Haydn: The Seven Last Words from the Cross, with poems by Ruth Padel
Haydn: The Seven Last Words from the Cross, with poems by Ruth Padel
Haydn’s beautiful ‘Seven Last Words’ string quartet is a meditation on Christ’s words from the cross, traditionally performed in the season of Passiontide. The texts that inspire each musical movement are called the Words of Forgiveness, Comfort, Relationship, Abandonment, Distress, Fulfilment and Reunion.
Alongside Haydn’s surprisingly serene music, Ruth Padel (who describes herself as a poet ‘born with Freud at one shoulder and Darwin at the other’) will read her series of poems Seven Last Words and An Earthquake, each poem informed by deep reflection on contemporary suffering and humanity.
‘Wonderful, audacious, minutely crafted.

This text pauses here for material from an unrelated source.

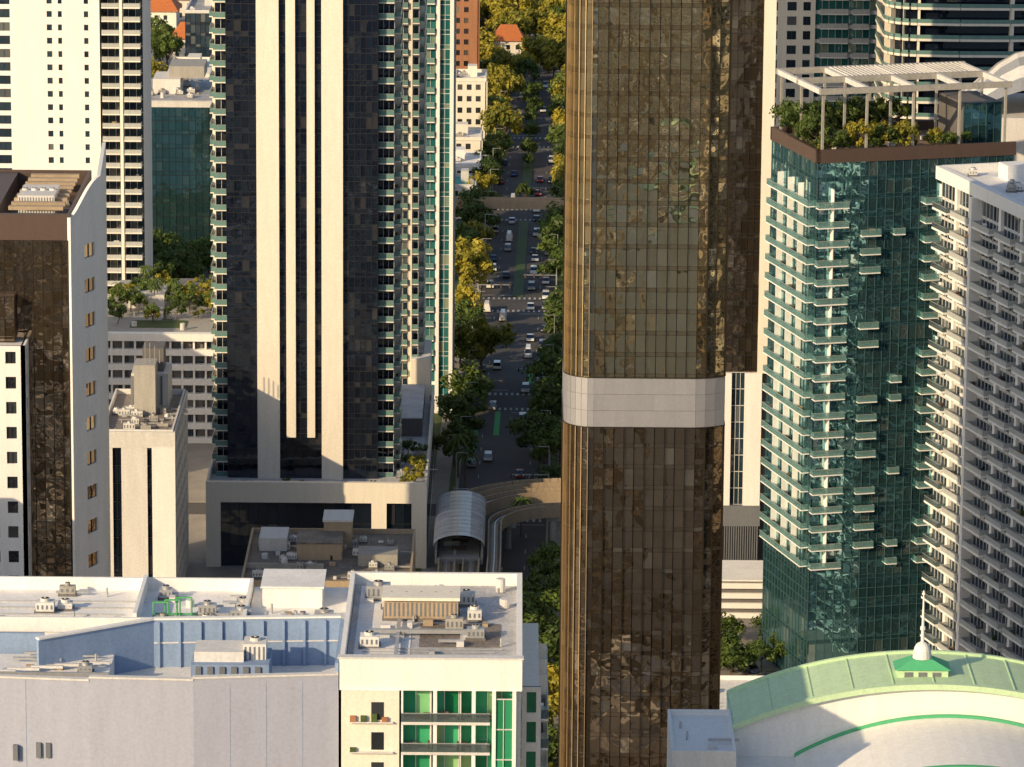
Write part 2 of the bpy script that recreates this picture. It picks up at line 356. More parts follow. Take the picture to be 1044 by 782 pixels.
# ------------------------------------------------------------ cars
def car_mesh(col,kind):
    b=B(); body=paint('car_paint_%s_%s'%(kind,round(sum(col),2)),col,rough=.25,amt=.04,spec=.6)
    W=.9; hood=.95 if kind=='suv' else .8; top=1.75 if kind=='suv' else 1.42
    if kind=='sedan': prof=[(-2.25,.35),(-2.25,.75),(-1.5,hood+.05),(-.75,top),(.65,top),(1.35,hood),(2.2,.7),(2.25,.35)]
    elif kind=='suv': prof=[(-2.3,.4),(-2.3,1.0),(-2.0,top),(-1.2,top+.03),(.7,top),(1.3,hood+.1),(2.2,.9),(2.3,.4)]
    else: prof=[(-2.9,.4),(-2.9,2.3),(-1.2,2.4),(1.3,2.35),(1.6,2.1),(2.2,1.2),(2.8,1.0),(2.85,.4)]
    n=len(prof); def_w=lambda z:W if z<=hood+.12 else W-.17*(z-hood)/(top-hood)
    for i in range(n):
        j=(i+1)%n; a,c=prof[i],prof[j]
        m=body
        if kind!='van' and ((a[1]<=hood+.2 and c[1]>=top-.01) or (c[1]<=hood+.2 and a[1]>=top-.01)) and a[1]+c[1]>1.8: m=gnv
        if kind=='van' and i in (4,): m=gnv
        b.poly([(def_w(a[1]),a[0],a[1]),(-def_w(a[1]),a[0],a[1]),(-def_w(c[1]),c[0],c[1]),(def_w(c[1]),c[0],c[1])],m,.5)
    for s in (-1,1):
        b.poly([(s*def_w(z),yy,z) for yy,z in prof],body,.5)
        if kind!='van':
            zl=hood+.1; zh=top-.1
            b.poly([(s*(def_w(zl)+.012),-1.25,zl),(s*(def_w(zl)+.012),1.05,zl),(s*(def_w(zh)+.012),.6,zh),(s*(def_w(zh)+.012),-.75,zh)],gnv,.3)
        for wy in (-1.4,1.4):
            k=len(b.v); r=.33
            for xx in (s*(W+.02),s*(W-.2)):
                for i in range(12): b.v.append((xx,wy+r*math.cos(i*math.pi/6),.33+r*math.sin(i*math.pi/6)))
            for i in range(12):
                j=(i+1)%12; b.f.append((k+i,k+j,k+12+j,k+12+i)); b.m.append(b.mi(void)); b.a.append(.5)
            b.f.append(tuple(k+i for i in range(12))); b.m.append(b.mi(mulk)); b.a.append(.5)
        b.box(s*.75-.15,-2.29 if kind!='van' else -2.94,.68,s*.75+.15,-2.2 if kind!='van' else -2.88,.85,brick,.5)
        b.box(s*.72-.16,2.12,.62,s*.72+.16,2.26,.76,white,.5)
    return b.mesh('car_'+kind)
cols=[(.75,.75,.74),(.72,.72,.7),(.03,.03,.032),(.02,.02,.025),(.2,.2,.21),(.4,.4,.41),(.35,.03,.02),(.05,.08,.18)]
CM=[car_mesh(c,random.choice(['sedan','suv'])) for c in cols]+[car_mesh((.75,.74,.7),'van'),car_mesh((.78,.78,.77),'sedan')]
for lane,dirn in ((-6.9,1),(-3.4,1),(3.4,-1),(6.9,-1)):
    y=U(935,975)
    while y<1450:
        if min(abs(y-c) for c in crosses)>4.5:
            o=bpy.data.objects.new('car',random.choice(CM)); scene.collection.objects.link(o)
            o.location=(xc(y)+lane+U(-.3,.3),y,.01); o.rotation_euler=(0,0,-.0155+(0 if dirn>0 else math.pi))
        y+=U(8,42) if 1030<y<1270 else U(20,60)
for (x,y,rz) in ((-22,1124,1.57),(16,1126,-1.57),(-30,1020,1.57),(43,812,.4),(40,800,.5),(46,806,1.4)):
    o=bpy.data.objects.new('car',random.choice(CM)); scene.collection.objects.link(o); o.location=(x,y,.15 if y<830 else .01); o.rotation_euler=(0,0,rz)
def lamp_mesh():
    b=B(); b.cyl(0,0,0,.5,.22,steel,8); b.cyl(0,0,.5,9,.11,steel,8,.07); b.box(-.05,-.05,8.9,2.2,.05,9.0,steel); b.box(1.7,-.15,8.78,2.5,.15,8.9,mulk); return b.mesh('street_lamp')
LM=lamp_mesh()
for y in range(940,1450,32):
    for s in (-1,1):
        o=bpy.data.objects.new('street_lamp',LM); scene.collection.objects.link(o); o.location=(xc(y)+s*(RW+.25),y+s*3,.13); o.rotation_euler=(0,0,0 if s<0 else math.pi)
def sig():
    b=B(); b.cyl(0,0,0,6.2,.13,steel,8); b.box(0,-.07,5.9,8,.07,6.05,steel)
    for u in (3.2,5.5,7.6): b.box(u-.18,-.22,5.2,u+.18,.1,6.3,brownm)
    return b.mesh('traffic_signal')
SG=sig()
for c in crosses[3:8]:
    for s in (-1,1):
        o=bpy.data.objects.new('traffic_signal',SG); scene.collection.objects.link(o); o.location=(xc(c)+s*(RW+.3),c+s*6,.13); o.rotation_euler=(0,0,0 if s<0 else math.pi)

# ------------------------------------------------------------ far-left white tower (A)
b=B(); H=190
b.box(-125,1086,0,-96.3,1118,H,offw)
punched(b,(-125,1085),(-115.3,1085),0,H,3.1,[(1,3.4),(5.2,8.2)],.2,.85,white,gbl)
punched(b,(-115.2,1084.3),(-96,1084.3),0,H,3.1,[(7.0,8.2),(9.6,10.5),(15.6,16.6)],.3,.75,white,gbl)
b.box(-115.2,1084.6,0,-114.9,1086,H,white)
facade(b,(-96,1088),(-86.3,1088),0,H,3.1,1.6,gbl,mulw)
balconies(b,(-95.5,1086.2),(-91.5,1086.2),0,H,3.1,2.6,cream,raill,1,th=.3)
balconies(b,(-90.6,1086.2),(-86.6,1086.2),0,H,3.1,2.6,cream,raill,1,th=.3)
b.box(-91.4,1083.4,0,-90.7,1088,H,cream)
b.box(-96,1088.3,0,-86.3,1112,H,offw)
b.obj('white_residential_tower')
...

The magnificent central section about the crucifixion is an imaginative feat and her command of register is masterly, moving from formal to conversational with graceful authority.’ The Observer
‘Lyrical and sensual, albeit with a keen awareness that in war zones, music, love and poetry are side-lined even as they become more vital.’ Independent on Sunday
‘Superb collection . . . Sorrowful and elegiac, but ends on a note not entirely without hope’ Glasgow Sunday Herald
The concert will last c.80 mins with no interval.

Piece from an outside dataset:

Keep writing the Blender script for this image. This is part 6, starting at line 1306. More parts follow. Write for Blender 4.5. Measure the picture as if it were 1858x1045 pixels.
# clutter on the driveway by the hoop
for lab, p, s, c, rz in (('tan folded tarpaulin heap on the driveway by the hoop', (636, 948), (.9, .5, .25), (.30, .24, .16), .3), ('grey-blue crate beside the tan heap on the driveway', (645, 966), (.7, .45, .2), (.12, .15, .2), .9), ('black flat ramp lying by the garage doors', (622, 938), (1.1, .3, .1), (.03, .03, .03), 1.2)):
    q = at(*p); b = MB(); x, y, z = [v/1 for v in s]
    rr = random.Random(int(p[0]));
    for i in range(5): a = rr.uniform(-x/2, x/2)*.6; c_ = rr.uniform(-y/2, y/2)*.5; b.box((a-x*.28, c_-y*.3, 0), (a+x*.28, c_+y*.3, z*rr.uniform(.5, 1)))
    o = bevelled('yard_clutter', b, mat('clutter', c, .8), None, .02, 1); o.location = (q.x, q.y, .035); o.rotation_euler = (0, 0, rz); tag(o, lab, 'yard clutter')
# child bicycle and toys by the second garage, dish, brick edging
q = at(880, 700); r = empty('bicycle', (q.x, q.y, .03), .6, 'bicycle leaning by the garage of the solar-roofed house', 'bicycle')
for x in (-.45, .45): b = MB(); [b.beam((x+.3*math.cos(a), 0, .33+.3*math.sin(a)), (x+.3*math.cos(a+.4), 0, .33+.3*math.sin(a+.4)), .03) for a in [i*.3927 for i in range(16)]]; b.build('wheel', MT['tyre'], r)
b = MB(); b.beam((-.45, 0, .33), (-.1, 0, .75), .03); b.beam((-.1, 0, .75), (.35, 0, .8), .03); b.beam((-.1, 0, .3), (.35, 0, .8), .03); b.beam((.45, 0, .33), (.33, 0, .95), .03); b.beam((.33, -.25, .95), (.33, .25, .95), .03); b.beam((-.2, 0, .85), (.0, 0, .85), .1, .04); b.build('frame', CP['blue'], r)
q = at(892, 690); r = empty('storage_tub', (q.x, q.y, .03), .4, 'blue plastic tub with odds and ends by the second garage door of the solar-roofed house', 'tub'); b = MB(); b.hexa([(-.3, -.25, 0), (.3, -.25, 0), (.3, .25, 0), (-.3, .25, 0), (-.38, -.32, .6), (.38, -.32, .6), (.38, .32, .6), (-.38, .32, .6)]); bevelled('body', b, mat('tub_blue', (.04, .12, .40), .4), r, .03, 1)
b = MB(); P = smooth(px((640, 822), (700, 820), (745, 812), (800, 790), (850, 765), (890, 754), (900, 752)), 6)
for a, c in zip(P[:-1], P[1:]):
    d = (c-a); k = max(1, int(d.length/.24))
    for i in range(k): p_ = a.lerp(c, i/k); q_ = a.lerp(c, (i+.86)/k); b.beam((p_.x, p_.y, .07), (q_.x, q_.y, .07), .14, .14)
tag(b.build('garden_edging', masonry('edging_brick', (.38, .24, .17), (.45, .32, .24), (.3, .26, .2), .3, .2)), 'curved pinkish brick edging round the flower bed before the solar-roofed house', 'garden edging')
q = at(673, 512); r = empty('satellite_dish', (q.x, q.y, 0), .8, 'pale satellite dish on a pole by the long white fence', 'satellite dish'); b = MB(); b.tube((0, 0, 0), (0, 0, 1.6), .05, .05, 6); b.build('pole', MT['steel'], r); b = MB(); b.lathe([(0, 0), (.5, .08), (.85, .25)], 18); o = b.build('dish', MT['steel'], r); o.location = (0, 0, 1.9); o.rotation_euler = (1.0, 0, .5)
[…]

Alexi Kenny, Tim Crawford - violins
Hélène Clément - viola
David Waterman - cello
Ruth Padel - reader
Ruth Padel is an award-winning poet, author and novelist. Her twelve poetry collections, shortlisted for all major UK prizes, include Beethoven Variations and We Are All from Somewhere Else, a prose-and-poetry work on animal and human migration. Darwin: A Life in Poems was an innovative biography in poems of her great-great-grandfather Charles Darwin. Her poems have appeared in New York Review of Books, London Review of Books, The New Yorker, Times Literary Supplement, Harvard Review and elsewhere. She has served as Chair of Judges for the T. S. Eliot and Forward Poetry Prizes, and as Judge for the International Man Booker Prize and Wellcome Trust Science Book Prize.
About the venue
People have worshipped on the site of Worcester College for over seven hundred years. The current Chapel is a breath-taking space decorated with paintings, statutes, stained glass and mosaic. It was designed by the Victorian artist and architect William Burges in the 1860s within the shell of an eighteenth-century Chapel erected on the College’s foundation. Burges’ decorative scheme includes all sorts of hidden meanings and fanciful features, meaning every time you visit the Chapel you’re likely to see something you haven’t noticed before.
A cloakroom and bathrooms are available nearby.